Tashkent hosts international conference on peace in Afghanistan

By Maksim Yeniseyev

Uzbekistani officials discuss co-operation during a panel session in Tashkent March 24. [Conference press office]

Uzbekistani officials discuss co-operation during a panel session in Tashkent March 24. [Conference press office]

TASHKENT -- Representatives from more than 20 countries and organisations are in Tashkent for an international peace conference aimed at reaching a consensus on resolving the conflict in Afghanistan.

Regional and international leaders began arriving in Tashkent Saturday (March 24) for preliminary talks.

The two-day peace conference began Monday (March 26) and is a follow up to the second Kabul Process conference held February 28 in Kabul, during which Afghan President Ashraf Ghani unveiled a plan for peace with the Taliban.

The Tashkent conference will build on the progress made at the Kabul meeting "in a continued demonstration of international support for a peaceful political settlement in Afghanistan", the US State Department said in a statement March 22.

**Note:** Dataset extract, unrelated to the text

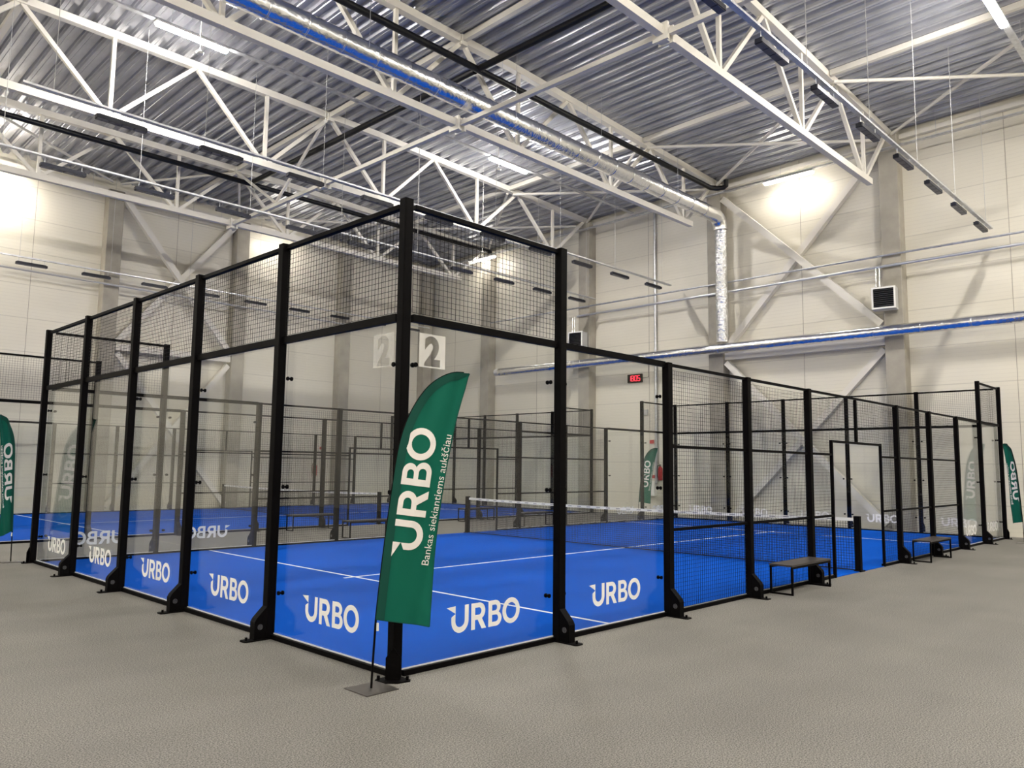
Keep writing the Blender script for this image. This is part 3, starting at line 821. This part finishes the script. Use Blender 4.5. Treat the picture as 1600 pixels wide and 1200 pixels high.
def banner_meshes():
    def grid(f0, f1, nu, name, m, off=0.0):
        mb = MB(); nv = 54; th = 0.0012
        for side in (1, -1):
            vs = []; 
            for j in range(nv+1):
                a = interp(LEFT, j/nv); b = interp(RIGHT, j/nv)
                for i in range(nu+1):
                    f = f0 + (f1-f0)*i/nu
                    u = a[0]*(1-f)+b[0]*f; v = a[1]*(1-f)+b[1]*f
                    vs.append((u, wave(u, v) + side*(th+off), v))
            q = [(j*(nu+1)+i, j*(nu+1)+i+1, (j+1)*(nu+1)+i+1, (j+1)*(nu+1)+i) for j in range(nv) for i in range(nu)]
            if side == 1: q = [x[::-1] for x in q]
            mb.add(vs, q, True)
        return mb.mesh(name, m)
    cloth = grid(0.0, 1.0, 16, 'banner', GREEN)
    # darker pole sleeve along the curved edge and thin hem on the free edge
    mb = MB(); pts = [interp(LEFT, i/60) for i in range(61)]
    for side in (1, -1):
        vs = []
        for i, p in enumerate(pts):
            q = pts[min(i+1, 60)]; pp = pts[max(i-1, 0)]
            d = Vector((q[0]-pp[0], q[1]-pp[1])).normalized(); nrm = Vector((d.y, -d.x))
            w = 0.062 * (1 if i < 54 else (60-i)/6*0.9+0.1)
            e = (p[0]+nrm.x*w, p[1]+nrm.y*w)
            vs += [(p[0]-0.004, wave(*p)+side*0.011, p[1]), ((p[0]+e[0])/2, wave((p[0]+e[0])/2, (p[1]+e[1])/2)+side*0.009, (p[1]+e[1])/2), (e[0], wave(*e)+side*0.006, e[1])]
        fs = [(3*i+k, 3*i+k+1, 3*i+k+4, 3*i+k+3) for i in range(60) for k in (0, 1)]
        if side == 1: fs = [f[::-1] for f in fs]
        mb.add(vs, fs, True)
    sleeve = mb.mesh('pole_sleeve', DGREEN)
    mb = MB(); pts = [interp(RIGHT, i/60) for i in range(61)]
    for a, b in zip(pts, pts[1:]): mb.bar((a[0], wave(*a), a[1]), (b[0], wave(*b), b[1]), 0.007, 0.007)
    pts = [(0.02+(0.436-0.02)*i/14, 0.527+(0.464-0.527)*i/14) for i in range(15)]
    for a, b in zip(pts, pts[1:]): mb.bar((a[0], wave(*a), a[1]), (b[0], wave(*b), b[1]), 0.007, 0.007)
    hem = mb.mesh('hem', DGREEN)
    def onto(me, P0, ea, sa, sb, dep):
        """lay a flat lettering mesh (x along, y up) onto the cloth; show on both faces"""
        eb = (-ea[1], ea[0])
        for v in me.vertices:
            a, b, c = v.co
            u = P0[0] + ea[0]*a*sa + eb[0]*b*sb; w = P0[1] + ea[1]*a*sa + eb[1]*b*sb
            v.co = (u, wave(u, w) + (dep if c > 0 else -dep), w)
        me.flip_normals()
        return me
    def dense(polys):
        out = []
        for p in polys:
            q = []
            for i in range(len(p)):
                a, b = p[i], p[(i+1) % len(p)]; L = math.hypot(b[0]-a[0], b[1]-a[1]); n = max(1, int(L/0.12))
                for k in range(n): q.append((a[0]+(b[0]-a[0])*k/n, a[1]+(b[1]-a[1])*k/n))
            out.append(q)
        return out
    ea = Vector((0.112, 0.96)).normalized()
    lg = outlines_mesh('logo_lettering', dense(logo_polys()), LETTER, 0.01)
    onto(lg, (0.352, 1.05), ea, 0.262, 0.232, 0.0065)
    ea2 = Vector((0.165, 1.037)).normalized()
    def width(t):
        me = text_mesh('slogan_lettering', t, LETTER, 1.0, 0.01, 'LEFT', -0.004)
        return me, max(v.co.x for v in me.vertices)
    _, wid = width('Bankas siekiantiems aukščiau')
    txs = []
    for pre, word in (('', 'Bankas'), ('Bankas ', 'siekiantiems'), ('Bankas siekiantiems ', 'aukščiau')):
        full, fw = width(pre + word); me, ww = width(word)
        for v in me.vertices: v.co.x += fw - ww
        onto(me, (0.415, 0.93), ea2, 1.06/wid, 0.082, 0.0055); txs.append(me)
    return cloth, sleeve, hem, lg, txs
FM = banner_meshes()
def flag(loc, rz, label, tilt=0.0):
    t = thing('feather_flag', label, 'flag', loc, rz, 'green feather flags')
    b = link('banner', FM[0], t); link('pole_sleeve', FM[1], b); link('hem', FM[2], b)
    tag(link('logo_lettering', FM[3], b), 'white word mark lettering'); [tag(link('slogan_word', w_, b), 'thin white slogan word') for w_ in FM[4]]
    mb = MB(); mb.tube([(-0.003, 0, 0.01), (0.005, 0, 0.25)] + [(p[0]-0.003, wave(*p), p[1]) for p in [interp(LEFT, i/40) for i in range(39)]], 0.009, 8)
    part('pole', mb, BLACK, t)
    mb = MB(); mb.tube([(0.03, 0, 0.50), (0.032, 0, 0.44)], 0.010, 8); tag(part('strap_hook', mb, WHITE, t), 'white tension hook')
    mb = MB(); mb.box(-0.15, 0.15, -0.15, 0.15, 0.0, 0.008); part('base_plate', mb, BENCHM, t, rz=-rz)
    return t
vd = math.atan2(5.1497, 3.7674)     # heading from the camera to the near flag
flag((-0.365, -0.18, 0), vd - PI/2, 'green feather flag on a steel base plate standing at the near corner post')
flag((-0.29, 10.40, 0), math.radians(-130.5), 'green feather flag seen from behind at the left edge of the view')
flag((19.0, -0.68, 0), 0.72, 'green feather flag seen from behind at the right edge of the view')
flag((19.9, 11.55, 0), math.atan2(16.9, 24.0) - PI/2, 'green feather flag at the far wall beside the red extinguisher')

# ================================================================== benches
def bench(loc, label, L=1.32, D=0.34):
    t = thing('bench', label, 'bench', loc, 0, 'dark metal benches')
    mb = MB(); mb.bevbox(-L/2, L/2, -D/2, D/2, 0.39, 0.415, 0.006); part('seat', mb, BENCHTOP, t)
    mb = MB()
    for y in (-D/2+0.012, D/2-0.012): mb.box(-L/2+0.01, L/2-0.01, y-0.012, y+0.012, 0.36, 0.39)
    part('seat_frame', mb, BLACK, t)
    for sx in (-1, 1):
        for sy in (-1, 1):
            mb = MB(); x = sx*(L/2-0.025); y = sy*(D/2-0.014); mb.box(x-0.013, x+0.013, y-0.013, y+0.013, 0, 0.36); part('leg', mb, BLACK, t)
        mb = MB(); x = sx*(L/2-0.025); mb.box(x-0.012, x+0.012, -D/2+0.027, D/2-0.027, 0, 0.024); part('floor_bar', mb, BLACK, t)
bench((7.2, -0.235, 0), 'dark bench against the near court side, left of the court entrance')
bench((13.10, -0.29, 0), 'dark bench against the near court side, right of the court entrance')
bench((7.3, 10.62, 0), 'dark bench in the aisle between the courts, left pair, nearer one')
bench((7.35, 13.28, 0), 'dark bench in the aisle between the courts, left pair, farther one')
bench((13.3, 10.62, 0), 'dark bench in the aisle between the courts, right pair, nearer one')
bench((13.4, 13.28, 0), 'dark bench in the aisle between the courts, right pair, farther one')

# ================================================================== small wall items
t = thing('digital_clock', 'black digital wall clock with red 18:05 digits on the right wall', 'clock', (20.90, 12.38, 5.22), 0)
mb = MB(); mb.box(-0.04, 0.04, -0.33, 0.33, -0.165, 0.165); part('clock_case', mb, BLACK, t)
SEG = {'1': 'bc', '8': 'abcdefg', '0': 'abcdef', '5': 'acdfg'}
def digit(ch, y0):
    w, h, s = 0.10, 0.20, 0.026
    mb = MB()
    # seen from inside the hall: +y is to the left, so x_local grows towards -y
    P_ = {'a': (0, h/2, 1), 'g': (0, 0, 1), 'd': (0, -h/2, 1), 'f': (-w/2, h/4, 0), 'e': (-w/2, -h/4, 0), 'b': (w/2, h/4, 0), 'c': (w/2, -h/4, 0)}
    for k in SEG[ch]:
        px, pz, hor = P_[k]
        hw, hh = (w/2, s/2) if hor else (s/2, h/4)
        mb.box(-0.046, -0.040, y0-px-hw, y0-px+hw, pz-hh, pz+hh)
    return mb
for ch, y in zip('1805', (0.225, 0.095, -0.065, -0.205)): part('digit', digit(ch, y), LEDRED, t)
mb = MB(); mb.box(-0.046, -0.040, 0.005, 0.025, 0.03, 0.055); mb.box(-0.046, -0.040, 0.005, 0.025, -0.055, -0.03); part('colon', mb, LEDRED, t)
mb = MB(); mb.tube([(0.02, -0.33, 0), (0.02, -0.62, 0.02), (0.02, -0.62, 1.0)], 0.008, 6); part('clock_cable', mb, BLACK, t)

def extinguisher(loc, rz, label):
    t = thing('fire_extinguisher', label, 'fire extinguisher', loc, rz, 'fire extinguishers')
    mb = MB(); mb.tube([(0,0,-0.27),(0,0,-0.25),(0,0,0.16),(0,0,0.22),(0,0,0.25)], [0.07,0.085,0.085,0.05,0.03], 18); part('cylinder', mb, RED, t)
    mb = MB(); mb.tube([(0,0,0.25),(0,0,0.30)], 0.02, 10); mb.bar((0.02,0,0.31),(-0.09,0,0.34), 0.02, 0.012); mb.bar((0.02,0,0.28),(-0.08,0,0.26), 0.018, 0.01); part('valve', mb, BLACK, t)
    mb = MB(); mb.tube([(0,0.02,0.29),(0,0.11,0.27),(0,0.14,0.15),(0,0.13,-0.1),(0,0.09,-0.2)], 0.011, 8); part('hose', mb, BLACK, t)
    mb = MB(); mb.box(0.07, 0.13, -0.03, 0.03, -0.05, 0.12); part('wall_bracket', mb, GREY, t)
extinguisher((20.82, 11.2, 1.58), 0, 'red fire extinguisher on the right wall beside the far green flag')
extinguisher((14.55, 24.82, 1.52), PI/2, 'red fire extinguisher on the left wall beyond the farther court')
def wall_box_item(name, x0, x1, y0, y1, z0, z1, m, label, cat):
    mb = MB(); mb.box(x0, x1, y0, y1, z0, z1); tag(part(name, mb, m), label, cat)
wall_box_item('cabinet', 20.80, 20.95, 11.45, 11.80, 0.72, 1.28, WHITE, 'white electrical cabinet on the right wall by the far green flag', 'cabinet')
wall_box_item('alarm_button', 20.90, 20.95, 11.52, 11.64, 1.38, 1.50, RED, 'small red alarm call point above the white cabinet', 'alarm')
wall_box_item('alarm_sounder', 20.90, 20.95, 11.55, 11.72, 2.68, 2.82, RED, 'small red alarm sounder behind the tip of the far flag', 'alarm')
wall_box_item('alarm_sounder', 14.82, 14.98, 24.88, 24.95, 2.40, 2.52, RED, 'small red alarm sounder above the left wall extinguisher', 'alarm')
wall_box_item('emergency_lamp', 20.86, 20.95, 11.80, 12.05, 3.78, 3.98, GREY, 'small grey box lamp above the far green flag', 'lamp')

Uzbekistani Prime Minister Abdullah Aripov greets Afghan President Ashraf Ghani at the Tashkent airport March 26. [Afghan Presidential Palace]

Uzbekistani Prime Minister Abdullah Aripov greets Afghan President Ashraf Ghani at the Tashkent airport March 26. [Afghan Presidential Palace]

Taliban ignore invite

Uzbekistani President Shavkat Mirziyoyev organised the conference, attended by Ghani, UN Special Representative for Afghanistan Tadamichi Yamamoto, US Under Secretary of State for Political Affairs Thomas Shannon and the European Union's top diplomat, Federica Mogherini.

The foreign ministers of 17 countries are also expected to be present.

Pierre Mayaudon, head of the EU delegation to Afghanistan, Sunday (March 25) called on the Taliban to join peace talks with the Afghan government, TOLO News reported.

Despite mounting international pressure and signs that the Taliban is wavering on previous red lines to negotiations, the Taliban ignored the Tashkent conference.

"It is expected that the forum participants will come up with a consolidated position to start negotiations between the government of Afghanistan and the Taliban as soon as possible without any preconditions," Sherzod Kudratkhojayev, a spokesman for the conference, told journalists Saturday at the Symposium Palace in Tashkent.

"The success of the Tashkent forum should demonstrate the ability of the region's states to resolve shared critical issues through joint efforts," Uzbekistan's Foreign Ministry said Monday.

A "Tashkent Declaration" is expected to be signed at the conclusion of the conference, reflecting agreed upon principles for handling the situation in Afghanistan and the role of negotiating parties in the peace process, the ministry said.

"The Tashkent conference should solve the issue associated with the lack of multilateral diplomacy and political approaches [in solving] the Afghan problem," Uzbekistani lawmaker Sadyk Safayev told journalists during a press conference on Saturday.

Peace negotiations 'only way' forward

"The Taliban fought for many years, but they [were unable to] reach their goals," said Sayed Safiullah Hashemi, a representative from Samangan Province in the Meshrano Jirga (upper house of the Afghan parliament).

"The only way for [the Taliban] to reach to their goals is to talk to the Afghan government," he told Caravanserai.

"The peace proposal that was presented to the Taliban ... is comprehensive and a huge privilege to the group," Hashemi said. "They shouldn't reject this proposal and the outcome of the Tashkent conference because they might not have this opportunity again."

Two things will help ensure peace in Afghanistan, he said. "First, continuous pressure from Afghan and coalition forces on the battleground; second, international consensus for bringing peace in Afghanistan."

The Tashkent conference will reflect regional and international consensus about peace in Afghanistan, said Abdul Khabir Ochqun, deputy chairman of Afghanistan's High Peace Council.

"This conference is very important because countries involved in Afghan war and peace are participating," he told Caravanserai, adding that the Taliban should consider the outcome of the conference so it does not miss another opportunity for peace.

Uzbek, Afghan, US officials discuss co-operation

Following up on recent Uzbekistani-Afghan bilateral agreements, other topics discussed ahead of the peace conference included security co-operation and regional collaboration on trade and transportation.

Ahead of the peace conference Monday, the United States' Shannon and Mirziyoyev discussed bilateral ties and international and regional issues, Radio Free Europe/Radio Liberty reported.

On Saturday, Ulugbek Mustafayev, chairman of the Uzbekistani utility Uzbekenergo, announced that the construction of the Surkhan-to-Pul-i-Khumri (Uzbekistan to Afghanistan) electric transmission line had begun.

Afghan consumers will receive Uzbekistani power starting in June, he said.

Uzbekistani companies also announced potential oil and gas exploration projects in northern Afghanistan and successful work on the extension of a railway from Mazar-e-Sharif to Herat.